There was more the next day as respected reporter Joe Posnanski, who happens to be working on a Paterno book about the octogenarian ex-coach, addressed a journalism class at the school. "Everyone has jumped to amazing conclusions based on one side of the story [U.S. grand jury report]" Posnanski is reported to have said.

"I know he's a good man, there's 60 years of proof. ... Paterno was always dangled by this university. ... If this happened at the University of Miami, no matter how bad it was, it wouldn't have elevated to this level. ... A lot of people came here to bury Joe. As a writer, I'm mad with that, as someone who's come to know the Paternos, I'm heartbroken." And so on.

Then there were the headlines from football types about how a sex scandal will affect Penn State recruiting, how will opponent Nebraska react Saturday, what the fans are losing in all this. How about the victims? La-la-la-la, we can't hear you. It took comedian Garry Shandling to sum it up in a tweet. "Conrad Murray walked away for a moment, and it was negligence. See a kid getting raped in the shower, and it's not a 911 call?!!"

If it all seems familiar, especially to Canadian hockey fans, is that we went through the same when Graham James's crimes were finally revealed after decades of adults looking the other way in the name of hockey while James pursued his sordid agenda on young men such as Sheldon Kennedy and Theo Fleury. In the fullness of time, Penn State's backers in the media will learn what Canadians learned from the James scandal. Negligence is complicity. And that stain never comes out.

Corporate buy-out

Telling sign for Penn State zealots that reality is creeping up. Sponsor's name suddenly disappears from Penn State backdrop used behind interviews. As the tie-dyed Occupy nostalgics like to say, "The whole world's watching."

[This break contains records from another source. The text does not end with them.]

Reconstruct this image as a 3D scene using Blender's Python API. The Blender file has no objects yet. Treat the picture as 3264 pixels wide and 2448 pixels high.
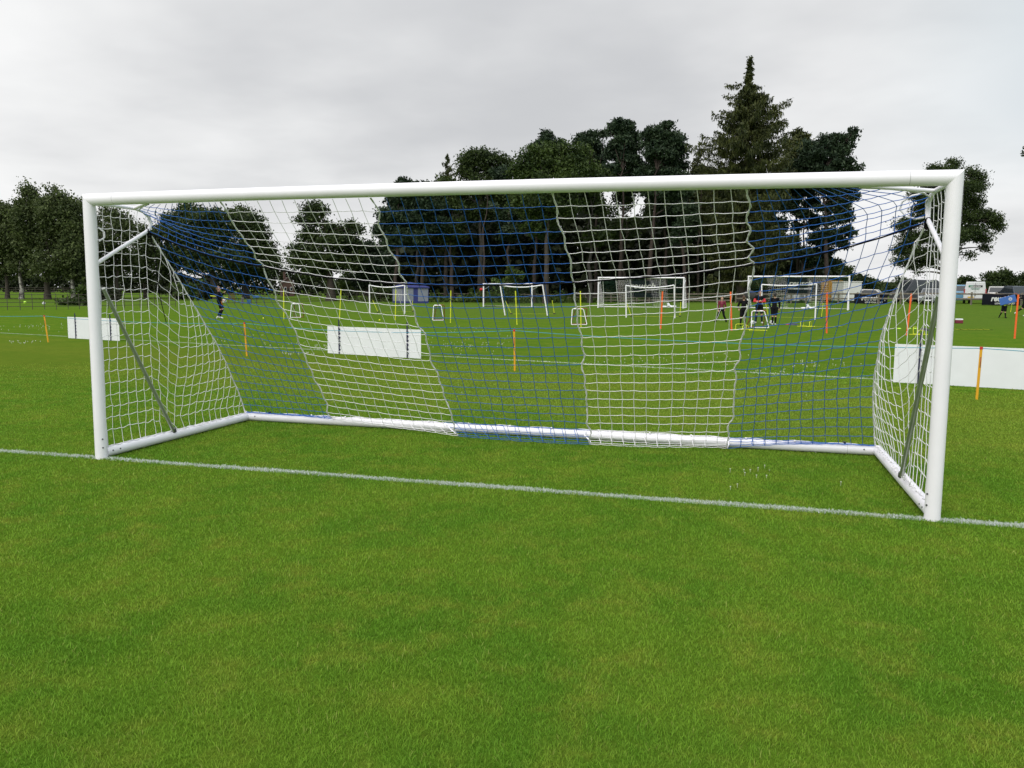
import bpy, math, random
import numpy as np
from mathutils import Vector, Matrix
random.seed(7); RNG = np.random.default_rng(7)
R = math.radians
SC = bpy.context.scene
COL = SC.collection

# ------------------------------------------------------------------ camera
CAM = np.array([5.97713858, -6.57819610, 1.66769256])
YAW, PITCH, ROLL, FPX = -0.267227189, -0.112825153, 0.00824304423, 2613.5258
cy, sy, cp, sp = math.cos(YAW), math.sin(YAW), math.cos(PITCH), math.sin(PITCH)
FW = np.array([sy*cp, cy*cp, sp]); RT0 = np.array([cy, -sy, 0.]); UP0 = np.cross(RT0, FW)
RT = math.cos(ROLL)*RT0 + math.sin(ROLL)*UP0
UP = -math.sin(ROLL)*RT0 + math.cos(ROLL)*UP0
cd = bpy.data.cameras.new('camera'); cam = bpy.data.objects.new('camera', cd); COL.objects.link(cam)
cam.matrix_world = Matrix(((RT[0], UP[0], -FW[0], CAM[0]), (RT[1], UP[1], -FW[1], CAM[1]), (RT[2], UP[2], -FW[2], CAM[2]), (0, 0, 0, 1)))
cd.sensor_fit = 'HORIZONTAL'; cd.sensor_width = 36.0; cd.lens = FPX/3264*36.0
cd.clip_start = 0.1; cd.clip_end = 6000
SC.camera = cam

# ------------------------------------------------------------------ world, sun, exposure
SUN_EL, SUN_AZ = R(46), R(192)      # azimuth clockwise from +Y
SC.view_settings.view_transform = 'Standard'; SC.view_settings.look = 'None'
SC.view_settings.exposure = 0.0; SC.view_settings.gamma = 1.0
SC.cycles.max_bounces = 6; SC.cycles.diffuse_bounces = 3; SC.cycles.transparent_max_bounces = 8
W = bpy.data.worlds.new("World"); SC.world = W; W.use_nodes = True
nt = W.node_tree; N = nt.nodes; L = nt.links
for n in list(N): N.remove(n)
out = N.new('ShaderNodeOutputWorld'); bg = N.new('ShaderNodeBackground'); L.new(bg.outputs[0], out.inputs[0])
sky = N.new('ShaderNodeTexSky'); sky.sky_type = 'NISHITA'; sky.sun_disc = False
sky.sun_elevation = SUN_EL; sky.sun_rotation = SUN_AZ; sky.air_density = 1.0; sky.dust_density = 3.0
tc = N.new('ShaderNodeTexCoord')
sep = N.new('ShaderNodeSeparateXYZ'); L.new(tc.outputs['Generated'], sep.inputs[0])
def m_(op, a, b=None, clamp=False):
    n = N.new('ShaderNodeMath'); n.operation = op; n.use_clamp = clamp
    for i, v in enumerate((a, b)):
        if v is None: continue
        if isinstance(v, (int, float)): n.inputs[i].default_value = v
        else: L.new(v, n.inputs[i])
    return n.outputs[0]
zc = m_('MAXIMUM', sep.outputs[2], 0.0)
den = m_('ADD', zc, 0.16)
px = m_('DIVIDE', sep.outputs[0], den); py = m_('DIVIDE', sep.outputs[1], den)
comb = N.new('ShaderNodeCombineXYZ'); L.new(px, comb.inputs[0]); L.new(py, comb.inputs[1])
no = N.new('ShaderNodeTexNoise'); no.inputs['Scale'].default_value = 0.42; no.inputs['Detail'].default_value = 6.0; no.inputs['Roughness'].default_value = 0.5
mp = N.new('ShaderNodeMapping'); mp.inputs['Location'].default_value = (3.3, 1.2, 0.0); L.new(comb.outputs[0], mp.inputs[0]); L.new(mp.outputs[0], no.inputs[0])
cr = N.new('ShaderNodeValToRGB'); cr.color_ramp.interpolation = 'B_SPLINE'
el = cr.color_ramp.elements
el[0].position = 0.34; el[0].color = (0.60, 0.61, 0.63, 1)
el[1].position = 0.62; el[1].color = (1.16, 1.16, 1.15, 1)
e = el.new(0.46); e.color = (0.85, 0.855, 0.86, 1)
L.new(no.outputs['Fac'], cr.inputs[0])
# thin blue gap in the cloud towards +X, pale low band
bf = N.new('ShaderNodeMapRange'); bf.interpolation_type = 'SMOOTHSTEP'
L.new(sep.outputs[0], bf.inputs[0]); bf.inputs[1].default_value = 0.06; bf.inputs[2].default_value = 0.40; bf.inputs[3].default_value = 0.0; bf.inputs[4].default_value = 0.75
zb = N.new('ShaderNodeMapRange'); zb.interpolation_type = 'SMOOTHSTEP'
L.new(sep.outputs[2], zb.inputs[0]); zb.inputs[1].default_value = 0.06; zb.inputs[2].default_value = 0.20
bm = m_('MULTIPLY', bf.outputs[0], zb.outputs[0])
mx = N.new('ShaderNodeMixRGB'); L.new(bm, mx.inputs[0]); L.new(cr.outputs[0], mx.inputs[1]); mx.inputs[2].default_value = (0.56, 0.66, 0.72, 1)
lb = N.new('ShaderNodeMapRange'); lb.interpolation_type = 'SMOOTHSTEP'
L.new(sep.outputs[2], lb.inputs[0]); lb.inputs[1].default_value = 0.14; lb.inputs[2].default_value = 0.0; lb.inputs[3].default_value = 0.0; lb.inputs[4].default_value = 0.45
mx2 = N.new('ShaderNodeMixRGB'); L.new(lb.outputs[0], mx2.inputs[0]); L.new(mx.outputs[0], mx2.inputs[1]); mx2.inputs[2].default_value = (0.87, 0.875, 0.885, 1)
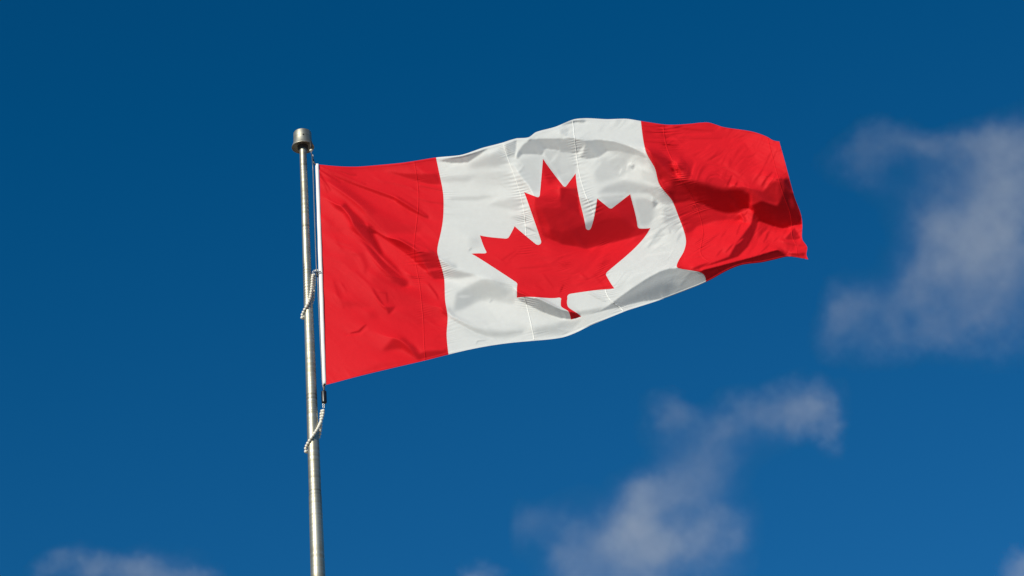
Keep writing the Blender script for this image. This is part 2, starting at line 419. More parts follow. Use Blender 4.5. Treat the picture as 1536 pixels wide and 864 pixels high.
def crease(crop, v, w, f, s):
    """a narrow crease along a line; w its width in crop pixels"""
    q = pts_of(crop, s); w = w/7.2/2
    pad = int(w+3*f+4)
    xa, xb = max(0, int(q[:, 0].min()-X0)-pad), min(Bm.shape[1], int(q[:, 0].max()-X0)+pad)
    ya, yb = max(0, int(q[:, 1].min()-Y0)-pad), min(Bm.shape[0], int(q[:, 1].max()-Y0)+pad)
    x, y = gx[ya:yb, xa:xb], gy[ya:yb, xa:xb]; dm = np.full(x.shape, 1e9)
    L = np.r_[0, np.cumsum(np.hypot(*np.diff(q, axis=0).T))]; tt = np.zeros(x.shape)
    for i in range(len(q)-1):
        e = q[i+1]-q[i]; l2 = max(e @ e, 1e-9)
        t = np.clip(((x-q[i, 0])*e[0]+(y-q[i, 1])*e[1])/l2, 0, 1)
        d = np.hypot(x-q[i, 0]-t*e[0], y-q[i, 1]-t*e[1]); k = d < dm
        dm = np.where(k, d, dm); tt = np.where(k, (L[i]+t*(L[i+1]-L[i]))/L[-1], tt)
    wt = w*np.sqrt(np.clip(4*tt*(1-tt), 0.15, 1))
    m_ = 1/(1+np.exp((dm-wt)/(0.35*f)))
    Bm[ya:yb, xa:xb] += (v-Bm[ya:yb, xa:xb])*m_

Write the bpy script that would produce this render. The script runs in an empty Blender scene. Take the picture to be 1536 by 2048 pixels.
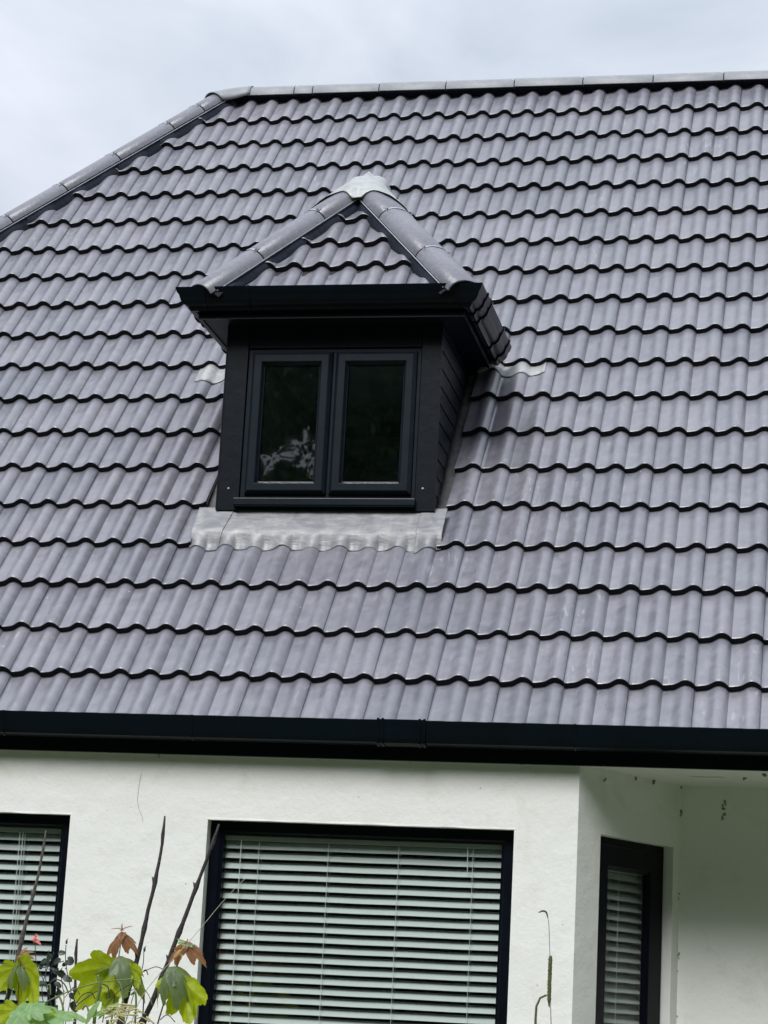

Making An Ashton of Himself

Actor Ashton Kutcher paused from his duties sinking Two and a Half Men to tweet Wednesday that it showed "no class" to fire Paterno in this way. Then Kutcher explained he hadn't heard of any sex scandal. Apologized. But still will be taken seriously if he opposes the Keystone Energy pipeline. Hollywood.

Canadian takes

Props to TSN Wednesday for putting the Penn State story tops on their SportsCentre lineup instead of NHL. Good hustle. Meanwhile, Sportsnet Connected led with the Toronto Maple Leafs' goaltending woes. Then Penn State. Really? What would it take for the lineup guys there to bump The Monster and Ron Wilson?

The Penn State story has also been a good tonic for Prime Time Sports with Bob McCown, the kind of story he thrives on. The veteran host has had a couple of strong shows on the Paterno fiasco with Fleury, writer Mark Madson and others, rousing himself from his recent lethargy.

Tweet Fight

The scandal also drew two high-profile Canadian athletic figures into a Twitter debate. Calgary Stampeders quarterback Henry Burris, the former starter who's had a couple of dodgy moments on Twitter this year, tried to cut Paterno some slack, saying, "Everyones reacting as If Joe Paterno was in the shower... let's be upset and debate his going to the AD but everyone has a protocol."

That sparked the ire of Fleury, himself the victim of James' sexual abuse. "So protocol take precedence over a kid being sodomized in the shower. You report that to the police ASAP." The two then sniped as Burris kept trying to rationalize Paterno's role and Fleury speaking for the victims. Burris, the father of two boys, concluded by saying he wasn't admonishing Penn State or Paterno, and that such behaviour such be reported.

Flight Risk

Many media commentators have wondered how the grad assistant who witnessed the 2002 sexual assault in the shower by former Penn State assistant football coach Jerry Sandusky could have stood back and let it happen. It's complicated. The male engineering students at the École Polytechnique left their women colleagues alone in the classroom with Marc Lépine and never stopped him after he'd killed 11 of them. Flight is a powerful human instinct. Especially in a culture that tells our children to farm out confrontation to a third party.